*To be done*. Using the listing below, extract each line that has the word "from" in it.

*Material provided*.
## Begin

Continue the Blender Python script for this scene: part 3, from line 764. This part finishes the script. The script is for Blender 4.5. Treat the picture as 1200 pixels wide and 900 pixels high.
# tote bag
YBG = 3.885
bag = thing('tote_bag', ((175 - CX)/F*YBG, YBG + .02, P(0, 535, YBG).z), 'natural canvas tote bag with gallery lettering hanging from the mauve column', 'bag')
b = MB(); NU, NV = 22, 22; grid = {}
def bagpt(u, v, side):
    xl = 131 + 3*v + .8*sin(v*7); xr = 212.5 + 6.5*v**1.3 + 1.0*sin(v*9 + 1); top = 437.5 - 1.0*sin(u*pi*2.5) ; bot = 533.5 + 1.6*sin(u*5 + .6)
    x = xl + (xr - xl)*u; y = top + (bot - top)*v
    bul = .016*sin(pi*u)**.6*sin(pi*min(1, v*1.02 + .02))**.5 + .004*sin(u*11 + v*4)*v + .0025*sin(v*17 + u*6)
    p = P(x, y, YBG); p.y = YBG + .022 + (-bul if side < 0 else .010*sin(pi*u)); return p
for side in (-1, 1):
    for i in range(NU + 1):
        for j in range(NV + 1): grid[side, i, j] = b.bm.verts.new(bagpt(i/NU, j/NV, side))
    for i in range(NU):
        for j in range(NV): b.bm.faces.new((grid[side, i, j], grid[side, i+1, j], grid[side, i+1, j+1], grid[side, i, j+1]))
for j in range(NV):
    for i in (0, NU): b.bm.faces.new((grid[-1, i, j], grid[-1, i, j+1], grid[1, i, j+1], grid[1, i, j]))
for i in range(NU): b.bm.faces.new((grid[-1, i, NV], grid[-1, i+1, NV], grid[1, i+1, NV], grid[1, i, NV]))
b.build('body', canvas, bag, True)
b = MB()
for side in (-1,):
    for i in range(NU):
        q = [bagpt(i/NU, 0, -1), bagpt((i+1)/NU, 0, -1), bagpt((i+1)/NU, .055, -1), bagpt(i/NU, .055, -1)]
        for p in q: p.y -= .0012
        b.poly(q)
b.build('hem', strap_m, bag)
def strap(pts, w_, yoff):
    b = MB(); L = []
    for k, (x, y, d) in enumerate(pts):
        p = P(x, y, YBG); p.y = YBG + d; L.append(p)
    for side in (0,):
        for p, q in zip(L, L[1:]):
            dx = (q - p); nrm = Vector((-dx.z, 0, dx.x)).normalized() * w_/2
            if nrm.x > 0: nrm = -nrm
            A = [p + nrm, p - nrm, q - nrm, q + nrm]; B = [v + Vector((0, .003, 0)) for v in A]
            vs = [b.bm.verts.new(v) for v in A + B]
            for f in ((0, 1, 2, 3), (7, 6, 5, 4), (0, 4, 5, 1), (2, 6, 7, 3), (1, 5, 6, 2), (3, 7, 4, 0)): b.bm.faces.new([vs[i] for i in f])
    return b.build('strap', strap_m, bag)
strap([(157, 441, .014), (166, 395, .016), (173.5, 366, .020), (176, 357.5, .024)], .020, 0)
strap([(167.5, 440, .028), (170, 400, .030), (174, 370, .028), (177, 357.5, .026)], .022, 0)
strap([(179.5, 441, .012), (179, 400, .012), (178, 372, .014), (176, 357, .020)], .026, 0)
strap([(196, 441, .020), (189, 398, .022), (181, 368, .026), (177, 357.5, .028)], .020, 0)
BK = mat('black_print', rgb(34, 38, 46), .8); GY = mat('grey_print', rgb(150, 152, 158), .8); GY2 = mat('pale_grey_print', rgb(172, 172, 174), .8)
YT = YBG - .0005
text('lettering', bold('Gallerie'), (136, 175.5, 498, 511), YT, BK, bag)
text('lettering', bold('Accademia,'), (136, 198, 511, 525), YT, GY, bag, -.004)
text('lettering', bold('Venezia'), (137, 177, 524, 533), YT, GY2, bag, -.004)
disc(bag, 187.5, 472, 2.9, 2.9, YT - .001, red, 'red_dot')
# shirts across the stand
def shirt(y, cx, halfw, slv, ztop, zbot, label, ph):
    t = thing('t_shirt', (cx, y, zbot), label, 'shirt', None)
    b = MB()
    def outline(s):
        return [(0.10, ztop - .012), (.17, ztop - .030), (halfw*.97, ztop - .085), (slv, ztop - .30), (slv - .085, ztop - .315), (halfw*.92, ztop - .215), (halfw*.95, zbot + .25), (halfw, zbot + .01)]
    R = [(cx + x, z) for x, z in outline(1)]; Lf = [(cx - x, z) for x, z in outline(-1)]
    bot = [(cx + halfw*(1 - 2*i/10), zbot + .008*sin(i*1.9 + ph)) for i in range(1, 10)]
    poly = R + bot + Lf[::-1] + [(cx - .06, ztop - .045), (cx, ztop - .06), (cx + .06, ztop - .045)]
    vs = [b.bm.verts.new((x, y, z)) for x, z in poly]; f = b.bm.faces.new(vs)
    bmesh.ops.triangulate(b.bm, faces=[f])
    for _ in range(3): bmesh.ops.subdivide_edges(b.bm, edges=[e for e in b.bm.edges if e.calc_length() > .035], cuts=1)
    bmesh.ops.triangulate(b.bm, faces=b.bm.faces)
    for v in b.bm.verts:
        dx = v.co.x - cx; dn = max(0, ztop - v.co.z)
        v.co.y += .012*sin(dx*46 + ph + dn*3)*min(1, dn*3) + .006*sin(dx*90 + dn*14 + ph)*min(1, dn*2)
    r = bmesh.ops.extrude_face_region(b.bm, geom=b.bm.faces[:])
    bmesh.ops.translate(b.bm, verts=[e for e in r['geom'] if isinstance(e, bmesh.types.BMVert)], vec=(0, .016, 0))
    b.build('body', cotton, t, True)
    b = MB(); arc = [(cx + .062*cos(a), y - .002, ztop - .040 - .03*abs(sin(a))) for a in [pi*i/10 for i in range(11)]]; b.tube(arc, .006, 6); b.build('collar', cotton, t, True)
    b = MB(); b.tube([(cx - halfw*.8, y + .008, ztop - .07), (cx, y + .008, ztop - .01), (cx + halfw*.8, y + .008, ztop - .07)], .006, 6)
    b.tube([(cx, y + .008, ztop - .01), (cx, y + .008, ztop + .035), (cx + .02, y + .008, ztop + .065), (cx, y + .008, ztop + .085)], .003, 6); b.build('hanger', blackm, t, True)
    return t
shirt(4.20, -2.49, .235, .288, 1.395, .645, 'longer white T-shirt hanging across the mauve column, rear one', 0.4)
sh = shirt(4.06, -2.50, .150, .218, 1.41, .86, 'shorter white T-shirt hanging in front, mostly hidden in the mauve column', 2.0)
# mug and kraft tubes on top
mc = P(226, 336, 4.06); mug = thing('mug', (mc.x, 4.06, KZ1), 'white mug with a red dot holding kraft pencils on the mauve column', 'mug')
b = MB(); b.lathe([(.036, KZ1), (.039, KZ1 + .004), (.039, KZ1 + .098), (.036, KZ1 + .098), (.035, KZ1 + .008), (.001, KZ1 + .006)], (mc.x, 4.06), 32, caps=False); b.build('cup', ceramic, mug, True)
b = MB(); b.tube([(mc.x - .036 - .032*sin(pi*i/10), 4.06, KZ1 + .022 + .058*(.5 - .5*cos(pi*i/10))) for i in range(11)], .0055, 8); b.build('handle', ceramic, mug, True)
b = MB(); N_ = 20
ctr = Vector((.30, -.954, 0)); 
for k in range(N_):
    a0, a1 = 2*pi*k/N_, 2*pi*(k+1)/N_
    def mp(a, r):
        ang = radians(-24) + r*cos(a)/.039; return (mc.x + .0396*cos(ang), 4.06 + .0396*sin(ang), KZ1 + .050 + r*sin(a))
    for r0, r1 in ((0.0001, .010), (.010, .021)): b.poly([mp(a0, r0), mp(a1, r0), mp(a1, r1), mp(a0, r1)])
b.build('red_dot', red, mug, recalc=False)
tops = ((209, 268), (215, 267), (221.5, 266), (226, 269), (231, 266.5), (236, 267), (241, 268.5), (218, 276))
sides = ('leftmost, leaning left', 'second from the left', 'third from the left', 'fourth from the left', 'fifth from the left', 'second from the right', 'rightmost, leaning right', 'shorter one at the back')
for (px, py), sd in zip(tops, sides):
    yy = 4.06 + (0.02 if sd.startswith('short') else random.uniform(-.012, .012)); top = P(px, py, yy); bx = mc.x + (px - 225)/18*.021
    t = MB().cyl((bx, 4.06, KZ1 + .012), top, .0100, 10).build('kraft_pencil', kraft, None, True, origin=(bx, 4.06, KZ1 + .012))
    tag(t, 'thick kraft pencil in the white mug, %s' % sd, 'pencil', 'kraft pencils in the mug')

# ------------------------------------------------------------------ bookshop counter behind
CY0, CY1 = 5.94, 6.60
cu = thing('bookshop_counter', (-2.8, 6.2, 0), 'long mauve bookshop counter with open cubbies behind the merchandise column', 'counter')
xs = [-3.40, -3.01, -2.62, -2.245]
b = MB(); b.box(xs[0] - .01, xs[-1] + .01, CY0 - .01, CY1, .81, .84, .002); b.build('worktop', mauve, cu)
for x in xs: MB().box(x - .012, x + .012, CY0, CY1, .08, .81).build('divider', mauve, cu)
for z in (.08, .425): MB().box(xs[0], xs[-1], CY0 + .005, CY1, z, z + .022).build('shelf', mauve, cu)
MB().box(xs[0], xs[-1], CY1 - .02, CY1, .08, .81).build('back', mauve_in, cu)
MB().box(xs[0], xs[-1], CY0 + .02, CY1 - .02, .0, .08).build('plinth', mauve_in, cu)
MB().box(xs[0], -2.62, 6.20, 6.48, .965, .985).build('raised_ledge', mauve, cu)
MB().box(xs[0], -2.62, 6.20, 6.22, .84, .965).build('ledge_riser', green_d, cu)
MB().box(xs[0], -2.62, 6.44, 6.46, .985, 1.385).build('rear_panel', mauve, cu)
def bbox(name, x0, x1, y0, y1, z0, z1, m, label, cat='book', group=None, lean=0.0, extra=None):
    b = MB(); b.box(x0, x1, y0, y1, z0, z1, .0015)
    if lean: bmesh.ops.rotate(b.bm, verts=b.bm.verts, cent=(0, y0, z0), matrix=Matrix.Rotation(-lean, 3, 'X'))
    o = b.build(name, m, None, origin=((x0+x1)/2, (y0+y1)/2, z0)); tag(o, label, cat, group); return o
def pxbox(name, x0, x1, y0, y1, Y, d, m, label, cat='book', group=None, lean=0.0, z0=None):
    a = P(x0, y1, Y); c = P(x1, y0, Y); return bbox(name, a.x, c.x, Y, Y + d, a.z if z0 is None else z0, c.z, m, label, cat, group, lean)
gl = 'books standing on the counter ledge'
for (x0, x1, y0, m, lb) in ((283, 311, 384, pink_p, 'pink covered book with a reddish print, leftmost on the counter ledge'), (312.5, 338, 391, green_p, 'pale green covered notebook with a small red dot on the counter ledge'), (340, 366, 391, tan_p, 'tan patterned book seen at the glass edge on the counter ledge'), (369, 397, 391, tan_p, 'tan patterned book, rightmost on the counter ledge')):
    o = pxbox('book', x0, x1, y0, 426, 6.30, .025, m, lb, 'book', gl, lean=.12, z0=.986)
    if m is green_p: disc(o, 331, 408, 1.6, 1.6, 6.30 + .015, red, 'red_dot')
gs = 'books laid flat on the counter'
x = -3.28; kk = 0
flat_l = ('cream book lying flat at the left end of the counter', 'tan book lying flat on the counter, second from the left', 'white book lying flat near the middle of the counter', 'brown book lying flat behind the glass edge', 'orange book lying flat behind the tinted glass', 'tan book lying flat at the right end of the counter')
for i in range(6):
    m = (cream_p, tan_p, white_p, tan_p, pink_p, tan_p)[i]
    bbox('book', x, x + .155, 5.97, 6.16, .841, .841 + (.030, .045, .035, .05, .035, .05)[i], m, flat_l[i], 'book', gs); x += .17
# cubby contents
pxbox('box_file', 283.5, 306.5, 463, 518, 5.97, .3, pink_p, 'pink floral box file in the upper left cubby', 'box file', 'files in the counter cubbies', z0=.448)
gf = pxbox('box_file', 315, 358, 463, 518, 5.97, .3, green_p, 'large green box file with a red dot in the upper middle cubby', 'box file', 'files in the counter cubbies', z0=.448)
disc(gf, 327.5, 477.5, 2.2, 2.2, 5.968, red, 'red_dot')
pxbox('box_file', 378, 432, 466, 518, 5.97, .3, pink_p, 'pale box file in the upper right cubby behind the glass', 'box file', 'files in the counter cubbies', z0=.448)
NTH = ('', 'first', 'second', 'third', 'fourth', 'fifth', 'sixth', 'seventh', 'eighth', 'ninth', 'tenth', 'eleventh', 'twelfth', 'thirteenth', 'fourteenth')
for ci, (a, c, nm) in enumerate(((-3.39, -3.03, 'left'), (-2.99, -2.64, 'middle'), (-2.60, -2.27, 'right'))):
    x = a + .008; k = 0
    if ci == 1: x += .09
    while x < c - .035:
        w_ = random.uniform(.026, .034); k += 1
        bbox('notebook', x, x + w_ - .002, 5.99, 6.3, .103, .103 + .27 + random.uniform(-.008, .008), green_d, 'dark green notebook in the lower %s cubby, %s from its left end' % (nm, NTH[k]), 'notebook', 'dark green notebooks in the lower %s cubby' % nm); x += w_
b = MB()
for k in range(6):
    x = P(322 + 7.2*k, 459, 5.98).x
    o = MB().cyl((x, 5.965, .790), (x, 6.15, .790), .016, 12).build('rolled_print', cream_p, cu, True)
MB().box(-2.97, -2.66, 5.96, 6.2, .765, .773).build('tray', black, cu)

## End

*Response*.
Continue the Blender Python script for this scene: part 3, from line 764. This part finishes the script. The script is for Blender 4.5. Treat the picture as 1200 pixels wide and 900 pixels high.
bag = thing('tote_bag', ((175 - CX)/F*YBG, YBG + .02, P(0, 535, YBG).z), 'natural canvas tote bag with gallery lettering hanging from the mauve column', 'bag')
sides = ('leftmost, leaning left', 'second from the left', 'third from the left', 'fourth from the left', 'fifth from the left', 'second from the right', 'rightmost, leaning right', 'shorter one at the back')
flat_l = ('cream book lying flat at the left end of the counter', 'tan book lying flat on the counter, second from the left', 'white book lying flat near the middle of the counter', 'brown book lying flat behind the glass edge', 'orange book lying flat behind the tinted glass', 'tan book lying flat at the right end of the counter')
        bbox('notebook', x, x + w_ - .002, 5.99, 6.3, .103, .103 + .27 + random.uniform(-.008, .008), green_d, 'dark green notebook in the lower %s cubby, %s from its left end' % (nm, NTH[k]), 'notebook', 'dark green notebooks in the lower %s cubby' % nm); x += w_